[Provided data]:
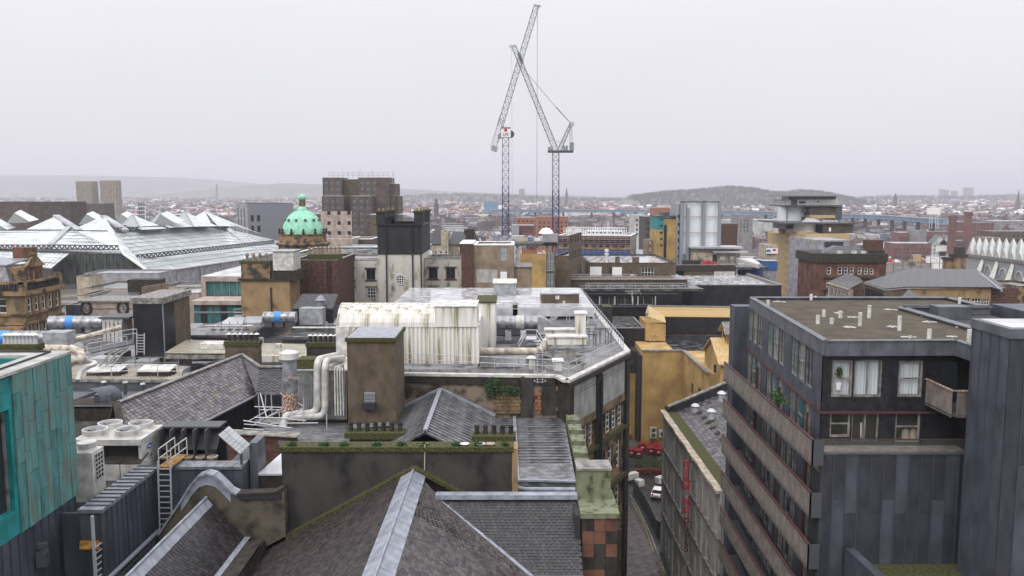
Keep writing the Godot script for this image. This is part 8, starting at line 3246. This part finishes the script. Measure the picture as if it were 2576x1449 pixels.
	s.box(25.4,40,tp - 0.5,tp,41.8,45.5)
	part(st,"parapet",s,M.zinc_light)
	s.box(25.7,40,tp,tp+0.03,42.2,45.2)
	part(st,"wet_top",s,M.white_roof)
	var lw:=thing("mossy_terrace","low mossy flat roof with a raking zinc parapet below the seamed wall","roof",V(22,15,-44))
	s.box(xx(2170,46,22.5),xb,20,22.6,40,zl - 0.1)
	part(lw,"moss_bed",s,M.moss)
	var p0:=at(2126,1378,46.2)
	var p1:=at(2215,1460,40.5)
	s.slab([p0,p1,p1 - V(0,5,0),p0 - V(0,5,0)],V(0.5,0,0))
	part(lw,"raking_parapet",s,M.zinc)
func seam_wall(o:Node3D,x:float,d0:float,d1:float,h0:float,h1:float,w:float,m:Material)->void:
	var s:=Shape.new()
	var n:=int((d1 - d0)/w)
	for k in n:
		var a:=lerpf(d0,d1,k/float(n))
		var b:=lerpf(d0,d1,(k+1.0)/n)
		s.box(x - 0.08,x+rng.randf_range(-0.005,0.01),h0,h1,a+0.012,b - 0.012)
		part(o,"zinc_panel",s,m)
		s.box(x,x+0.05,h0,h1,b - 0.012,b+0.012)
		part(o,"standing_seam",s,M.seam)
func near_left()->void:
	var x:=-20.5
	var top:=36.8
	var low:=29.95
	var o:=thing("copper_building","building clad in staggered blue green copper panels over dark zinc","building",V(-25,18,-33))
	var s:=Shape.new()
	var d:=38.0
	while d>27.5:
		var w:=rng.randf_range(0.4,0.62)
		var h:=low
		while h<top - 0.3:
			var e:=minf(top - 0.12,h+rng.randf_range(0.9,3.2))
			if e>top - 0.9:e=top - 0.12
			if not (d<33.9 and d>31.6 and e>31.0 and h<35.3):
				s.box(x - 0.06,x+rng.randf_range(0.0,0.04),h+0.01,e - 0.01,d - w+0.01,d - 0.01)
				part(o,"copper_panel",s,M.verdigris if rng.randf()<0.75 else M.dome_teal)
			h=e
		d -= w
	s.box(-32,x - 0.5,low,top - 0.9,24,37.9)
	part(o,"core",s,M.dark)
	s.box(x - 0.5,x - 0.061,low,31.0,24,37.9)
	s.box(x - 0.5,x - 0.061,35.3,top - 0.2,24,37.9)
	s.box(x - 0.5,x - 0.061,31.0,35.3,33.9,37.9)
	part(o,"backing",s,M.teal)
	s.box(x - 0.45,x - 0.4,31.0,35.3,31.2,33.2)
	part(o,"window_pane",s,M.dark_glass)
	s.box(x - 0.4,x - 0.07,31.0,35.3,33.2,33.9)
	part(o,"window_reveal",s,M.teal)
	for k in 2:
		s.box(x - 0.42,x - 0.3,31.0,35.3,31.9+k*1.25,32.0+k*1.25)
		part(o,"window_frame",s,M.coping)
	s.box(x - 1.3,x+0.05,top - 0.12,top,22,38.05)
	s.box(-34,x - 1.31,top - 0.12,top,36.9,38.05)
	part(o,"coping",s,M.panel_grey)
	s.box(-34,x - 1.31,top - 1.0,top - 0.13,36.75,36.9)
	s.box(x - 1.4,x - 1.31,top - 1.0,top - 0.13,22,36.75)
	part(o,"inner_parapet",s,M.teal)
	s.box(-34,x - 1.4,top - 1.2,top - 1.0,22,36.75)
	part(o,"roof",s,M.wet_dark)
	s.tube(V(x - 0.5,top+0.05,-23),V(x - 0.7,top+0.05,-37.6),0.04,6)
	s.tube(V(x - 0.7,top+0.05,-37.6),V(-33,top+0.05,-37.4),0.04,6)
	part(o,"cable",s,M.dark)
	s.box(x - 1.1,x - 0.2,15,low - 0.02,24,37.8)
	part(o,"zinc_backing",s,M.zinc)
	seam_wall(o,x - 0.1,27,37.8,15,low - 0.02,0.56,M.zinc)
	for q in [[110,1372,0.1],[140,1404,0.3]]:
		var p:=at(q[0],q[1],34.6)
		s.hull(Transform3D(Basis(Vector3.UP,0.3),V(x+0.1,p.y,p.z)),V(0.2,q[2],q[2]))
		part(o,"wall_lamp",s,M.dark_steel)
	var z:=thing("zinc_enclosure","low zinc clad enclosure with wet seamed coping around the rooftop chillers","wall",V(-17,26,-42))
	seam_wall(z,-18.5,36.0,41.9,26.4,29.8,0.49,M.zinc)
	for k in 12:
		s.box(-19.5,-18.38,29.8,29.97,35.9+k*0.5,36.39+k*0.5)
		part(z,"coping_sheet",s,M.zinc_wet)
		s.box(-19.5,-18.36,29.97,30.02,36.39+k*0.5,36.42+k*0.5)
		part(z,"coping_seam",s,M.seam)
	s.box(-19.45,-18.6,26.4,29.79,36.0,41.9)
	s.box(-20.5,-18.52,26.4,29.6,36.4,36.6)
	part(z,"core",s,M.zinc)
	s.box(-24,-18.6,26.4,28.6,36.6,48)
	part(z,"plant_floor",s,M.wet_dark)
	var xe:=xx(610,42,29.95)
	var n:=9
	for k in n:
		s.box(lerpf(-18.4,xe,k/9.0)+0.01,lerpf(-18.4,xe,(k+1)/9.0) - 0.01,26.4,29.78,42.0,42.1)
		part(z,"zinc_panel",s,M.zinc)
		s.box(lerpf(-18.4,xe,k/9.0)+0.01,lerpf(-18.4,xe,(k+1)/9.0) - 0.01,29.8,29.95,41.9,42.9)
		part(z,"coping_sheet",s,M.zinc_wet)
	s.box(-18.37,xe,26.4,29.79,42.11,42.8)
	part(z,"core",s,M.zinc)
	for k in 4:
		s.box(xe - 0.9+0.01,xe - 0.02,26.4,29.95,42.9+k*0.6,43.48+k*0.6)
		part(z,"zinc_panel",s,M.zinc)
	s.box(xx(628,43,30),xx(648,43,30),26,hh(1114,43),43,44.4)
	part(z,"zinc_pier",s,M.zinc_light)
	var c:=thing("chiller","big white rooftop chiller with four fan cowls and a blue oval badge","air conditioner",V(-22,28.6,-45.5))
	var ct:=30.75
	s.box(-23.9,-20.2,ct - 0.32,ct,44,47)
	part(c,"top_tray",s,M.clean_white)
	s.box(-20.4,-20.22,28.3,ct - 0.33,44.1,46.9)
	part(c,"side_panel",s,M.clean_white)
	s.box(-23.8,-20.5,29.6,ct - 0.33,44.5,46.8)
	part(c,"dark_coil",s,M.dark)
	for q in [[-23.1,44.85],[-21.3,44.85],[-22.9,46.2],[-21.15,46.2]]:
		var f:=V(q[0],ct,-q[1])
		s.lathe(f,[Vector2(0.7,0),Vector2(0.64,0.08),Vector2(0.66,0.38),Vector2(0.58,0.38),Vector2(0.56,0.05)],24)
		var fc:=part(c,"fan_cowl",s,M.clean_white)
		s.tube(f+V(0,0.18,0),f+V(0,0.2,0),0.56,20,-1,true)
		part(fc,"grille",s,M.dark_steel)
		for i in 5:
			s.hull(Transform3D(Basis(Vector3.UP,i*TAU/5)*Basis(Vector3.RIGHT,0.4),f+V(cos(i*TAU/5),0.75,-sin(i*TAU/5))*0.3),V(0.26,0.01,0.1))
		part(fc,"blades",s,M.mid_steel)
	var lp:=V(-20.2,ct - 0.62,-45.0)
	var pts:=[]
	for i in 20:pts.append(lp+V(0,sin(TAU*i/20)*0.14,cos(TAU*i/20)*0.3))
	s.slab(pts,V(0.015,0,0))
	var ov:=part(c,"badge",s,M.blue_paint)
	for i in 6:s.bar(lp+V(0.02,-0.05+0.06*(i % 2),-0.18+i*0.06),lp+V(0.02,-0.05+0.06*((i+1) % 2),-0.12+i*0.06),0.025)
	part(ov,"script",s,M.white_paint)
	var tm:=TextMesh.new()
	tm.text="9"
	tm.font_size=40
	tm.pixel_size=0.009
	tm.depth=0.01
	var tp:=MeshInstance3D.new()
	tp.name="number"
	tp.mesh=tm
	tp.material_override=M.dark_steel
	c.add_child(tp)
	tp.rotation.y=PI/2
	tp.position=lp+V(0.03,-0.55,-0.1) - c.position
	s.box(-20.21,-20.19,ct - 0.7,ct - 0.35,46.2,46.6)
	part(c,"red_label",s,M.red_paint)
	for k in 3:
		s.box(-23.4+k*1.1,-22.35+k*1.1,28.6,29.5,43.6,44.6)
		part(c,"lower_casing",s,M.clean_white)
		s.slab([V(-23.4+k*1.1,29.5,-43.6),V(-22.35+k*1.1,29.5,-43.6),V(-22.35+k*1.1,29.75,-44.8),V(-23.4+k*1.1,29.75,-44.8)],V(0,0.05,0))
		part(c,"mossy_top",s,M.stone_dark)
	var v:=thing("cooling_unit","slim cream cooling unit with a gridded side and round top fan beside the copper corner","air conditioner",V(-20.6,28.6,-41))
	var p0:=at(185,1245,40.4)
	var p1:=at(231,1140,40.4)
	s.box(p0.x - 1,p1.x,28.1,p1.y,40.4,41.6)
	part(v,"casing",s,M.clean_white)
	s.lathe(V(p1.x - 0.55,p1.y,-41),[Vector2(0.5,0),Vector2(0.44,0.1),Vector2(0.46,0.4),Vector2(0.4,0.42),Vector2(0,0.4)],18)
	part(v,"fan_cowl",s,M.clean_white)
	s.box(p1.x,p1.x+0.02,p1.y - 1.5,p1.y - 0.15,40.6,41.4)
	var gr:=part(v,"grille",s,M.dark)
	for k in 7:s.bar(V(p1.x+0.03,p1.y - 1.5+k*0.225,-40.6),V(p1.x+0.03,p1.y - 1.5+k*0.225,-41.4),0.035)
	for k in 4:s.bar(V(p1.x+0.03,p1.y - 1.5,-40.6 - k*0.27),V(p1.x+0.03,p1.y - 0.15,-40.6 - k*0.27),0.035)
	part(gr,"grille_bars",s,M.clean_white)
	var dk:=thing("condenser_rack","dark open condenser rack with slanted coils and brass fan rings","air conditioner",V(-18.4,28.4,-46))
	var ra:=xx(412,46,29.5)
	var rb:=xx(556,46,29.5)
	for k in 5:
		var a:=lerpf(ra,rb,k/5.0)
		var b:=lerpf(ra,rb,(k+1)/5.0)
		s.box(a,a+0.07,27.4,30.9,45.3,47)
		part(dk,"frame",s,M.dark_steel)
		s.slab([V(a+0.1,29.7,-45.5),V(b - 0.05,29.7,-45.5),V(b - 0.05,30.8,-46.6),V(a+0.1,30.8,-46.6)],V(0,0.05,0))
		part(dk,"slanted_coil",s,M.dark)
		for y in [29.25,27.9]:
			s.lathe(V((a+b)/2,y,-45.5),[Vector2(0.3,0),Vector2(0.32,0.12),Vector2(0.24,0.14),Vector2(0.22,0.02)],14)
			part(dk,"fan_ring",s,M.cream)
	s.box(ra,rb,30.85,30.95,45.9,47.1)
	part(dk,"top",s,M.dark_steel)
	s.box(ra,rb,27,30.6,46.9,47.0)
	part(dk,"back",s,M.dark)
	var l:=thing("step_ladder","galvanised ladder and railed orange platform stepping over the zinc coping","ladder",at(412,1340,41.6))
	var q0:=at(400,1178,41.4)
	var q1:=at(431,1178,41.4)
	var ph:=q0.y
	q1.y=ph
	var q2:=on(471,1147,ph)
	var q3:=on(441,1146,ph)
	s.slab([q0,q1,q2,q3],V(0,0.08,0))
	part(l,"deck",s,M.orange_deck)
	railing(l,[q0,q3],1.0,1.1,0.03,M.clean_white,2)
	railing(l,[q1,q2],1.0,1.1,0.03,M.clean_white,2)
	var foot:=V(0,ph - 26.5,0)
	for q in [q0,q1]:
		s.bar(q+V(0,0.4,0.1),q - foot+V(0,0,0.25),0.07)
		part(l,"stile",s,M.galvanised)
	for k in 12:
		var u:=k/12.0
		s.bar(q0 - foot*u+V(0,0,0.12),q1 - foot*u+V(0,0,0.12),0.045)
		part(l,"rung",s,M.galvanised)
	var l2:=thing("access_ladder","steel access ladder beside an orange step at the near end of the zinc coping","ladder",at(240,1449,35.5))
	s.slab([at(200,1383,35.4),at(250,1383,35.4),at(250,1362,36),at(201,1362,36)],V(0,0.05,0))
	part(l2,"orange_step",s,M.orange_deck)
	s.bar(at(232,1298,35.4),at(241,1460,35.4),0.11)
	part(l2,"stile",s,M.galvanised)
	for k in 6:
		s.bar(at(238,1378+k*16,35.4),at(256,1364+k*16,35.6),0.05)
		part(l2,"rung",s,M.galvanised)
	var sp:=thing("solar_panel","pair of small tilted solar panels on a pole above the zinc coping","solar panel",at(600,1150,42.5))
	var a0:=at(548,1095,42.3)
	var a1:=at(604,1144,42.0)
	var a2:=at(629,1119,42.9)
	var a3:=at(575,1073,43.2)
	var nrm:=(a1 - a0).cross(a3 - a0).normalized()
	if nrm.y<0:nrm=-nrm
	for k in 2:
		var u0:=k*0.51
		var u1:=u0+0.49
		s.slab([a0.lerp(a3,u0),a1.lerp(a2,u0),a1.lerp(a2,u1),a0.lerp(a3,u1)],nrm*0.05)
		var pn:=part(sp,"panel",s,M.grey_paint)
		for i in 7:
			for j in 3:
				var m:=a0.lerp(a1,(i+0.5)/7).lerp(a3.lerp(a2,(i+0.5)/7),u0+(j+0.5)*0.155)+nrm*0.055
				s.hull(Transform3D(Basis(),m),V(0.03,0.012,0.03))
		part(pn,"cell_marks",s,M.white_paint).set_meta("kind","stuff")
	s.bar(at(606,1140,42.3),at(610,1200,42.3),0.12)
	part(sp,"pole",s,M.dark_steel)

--

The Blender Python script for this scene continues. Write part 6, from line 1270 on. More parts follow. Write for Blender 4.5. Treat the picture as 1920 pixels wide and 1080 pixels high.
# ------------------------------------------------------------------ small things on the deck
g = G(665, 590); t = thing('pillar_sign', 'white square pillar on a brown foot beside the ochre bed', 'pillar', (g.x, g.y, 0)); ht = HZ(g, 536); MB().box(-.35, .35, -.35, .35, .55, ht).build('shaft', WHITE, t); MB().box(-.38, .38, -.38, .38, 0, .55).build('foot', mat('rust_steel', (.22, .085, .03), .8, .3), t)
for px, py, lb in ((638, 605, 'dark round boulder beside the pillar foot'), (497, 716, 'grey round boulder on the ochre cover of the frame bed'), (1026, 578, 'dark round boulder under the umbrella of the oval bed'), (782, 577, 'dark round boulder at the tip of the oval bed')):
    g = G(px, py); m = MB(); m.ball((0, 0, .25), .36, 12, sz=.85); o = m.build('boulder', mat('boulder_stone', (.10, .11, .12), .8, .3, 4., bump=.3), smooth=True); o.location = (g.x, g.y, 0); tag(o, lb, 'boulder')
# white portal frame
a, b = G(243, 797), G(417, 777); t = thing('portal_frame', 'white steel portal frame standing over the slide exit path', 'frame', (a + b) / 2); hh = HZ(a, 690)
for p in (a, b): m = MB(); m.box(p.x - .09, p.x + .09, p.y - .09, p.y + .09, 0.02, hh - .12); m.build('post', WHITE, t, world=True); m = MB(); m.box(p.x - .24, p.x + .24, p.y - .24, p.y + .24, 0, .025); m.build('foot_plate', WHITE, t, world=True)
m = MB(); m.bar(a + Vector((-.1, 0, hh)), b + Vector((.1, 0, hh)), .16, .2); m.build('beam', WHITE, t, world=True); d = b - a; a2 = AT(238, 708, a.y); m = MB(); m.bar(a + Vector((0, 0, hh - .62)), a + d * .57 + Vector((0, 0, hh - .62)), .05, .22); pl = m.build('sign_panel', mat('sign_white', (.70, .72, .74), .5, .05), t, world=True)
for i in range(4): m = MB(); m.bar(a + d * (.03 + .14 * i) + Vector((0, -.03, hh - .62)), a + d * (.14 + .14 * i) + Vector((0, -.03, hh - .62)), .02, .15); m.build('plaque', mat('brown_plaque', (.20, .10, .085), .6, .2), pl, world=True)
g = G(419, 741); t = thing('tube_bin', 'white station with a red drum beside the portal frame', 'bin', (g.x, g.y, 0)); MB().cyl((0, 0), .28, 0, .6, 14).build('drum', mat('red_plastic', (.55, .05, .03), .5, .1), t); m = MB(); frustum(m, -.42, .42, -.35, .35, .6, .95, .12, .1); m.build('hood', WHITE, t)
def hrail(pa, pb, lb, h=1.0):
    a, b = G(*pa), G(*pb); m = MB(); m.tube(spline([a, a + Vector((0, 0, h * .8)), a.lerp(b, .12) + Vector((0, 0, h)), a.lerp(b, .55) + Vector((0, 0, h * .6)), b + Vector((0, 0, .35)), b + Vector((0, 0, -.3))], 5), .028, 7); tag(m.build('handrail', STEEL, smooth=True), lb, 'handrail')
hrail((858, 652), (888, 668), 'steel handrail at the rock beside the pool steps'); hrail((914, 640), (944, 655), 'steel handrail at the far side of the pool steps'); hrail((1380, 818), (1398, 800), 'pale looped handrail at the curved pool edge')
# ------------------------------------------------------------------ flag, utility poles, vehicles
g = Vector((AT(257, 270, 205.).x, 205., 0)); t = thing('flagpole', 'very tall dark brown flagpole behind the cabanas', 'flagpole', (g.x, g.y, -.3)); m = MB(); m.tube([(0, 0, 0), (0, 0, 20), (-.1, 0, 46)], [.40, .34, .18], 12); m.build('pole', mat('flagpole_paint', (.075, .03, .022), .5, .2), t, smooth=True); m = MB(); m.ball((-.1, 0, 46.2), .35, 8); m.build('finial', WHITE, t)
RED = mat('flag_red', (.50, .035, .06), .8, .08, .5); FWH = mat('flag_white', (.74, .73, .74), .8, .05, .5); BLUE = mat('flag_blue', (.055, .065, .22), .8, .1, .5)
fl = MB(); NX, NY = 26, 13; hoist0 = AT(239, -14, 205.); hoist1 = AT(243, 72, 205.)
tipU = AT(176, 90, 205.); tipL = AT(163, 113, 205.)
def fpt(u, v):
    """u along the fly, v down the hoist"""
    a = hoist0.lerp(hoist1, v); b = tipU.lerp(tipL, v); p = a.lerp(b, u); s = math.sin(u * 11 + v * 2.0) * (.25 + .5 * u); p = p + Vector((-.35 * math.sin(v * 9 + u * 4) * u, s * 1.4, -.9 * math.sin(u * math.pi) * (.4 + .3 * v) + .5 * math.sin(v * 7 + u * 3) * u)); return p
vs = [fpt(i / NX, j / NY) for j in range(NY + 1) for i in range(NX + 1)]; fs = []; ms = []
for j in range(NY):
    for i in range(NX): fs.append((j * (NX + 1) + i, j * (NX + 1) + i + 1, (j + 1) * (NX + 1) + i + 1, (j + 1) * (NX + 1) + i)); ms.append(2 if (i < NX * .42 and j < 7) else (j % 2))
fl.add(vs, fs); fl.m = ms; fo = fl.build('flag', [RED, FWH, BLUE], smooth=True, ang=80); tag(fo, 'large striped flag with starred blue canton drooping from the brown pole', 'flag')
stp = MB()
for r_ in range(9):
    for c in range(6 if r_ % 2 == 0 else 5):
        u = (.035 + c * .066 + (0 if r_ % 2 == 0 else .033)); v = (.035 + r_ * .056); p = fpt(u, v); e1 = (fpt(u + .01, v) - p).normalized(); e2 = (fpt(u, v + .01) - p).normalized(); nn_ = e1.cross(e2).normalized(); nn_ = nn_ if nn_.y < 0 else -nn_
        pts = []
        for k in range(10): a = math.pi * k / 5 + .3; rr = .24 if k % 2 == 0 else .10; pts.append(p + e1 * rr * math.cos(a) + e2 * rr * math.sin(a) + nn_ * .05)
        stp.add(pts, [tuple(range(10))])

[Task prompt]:
Find the string "this" in the listing and return every line that holds it.

[The output]:
Keep writing the Godot script for this image. This is part 8, starting at line 3246. This part finishes the script. Measure the picture as if it were 2576x1449 pixels.
The Blender Python script for this scene continues. Write part 6, from line 1270 on. More parts follow. Write for Blender 4.5. Treat the picture as 1920 pixels wide and 1080 pixels high.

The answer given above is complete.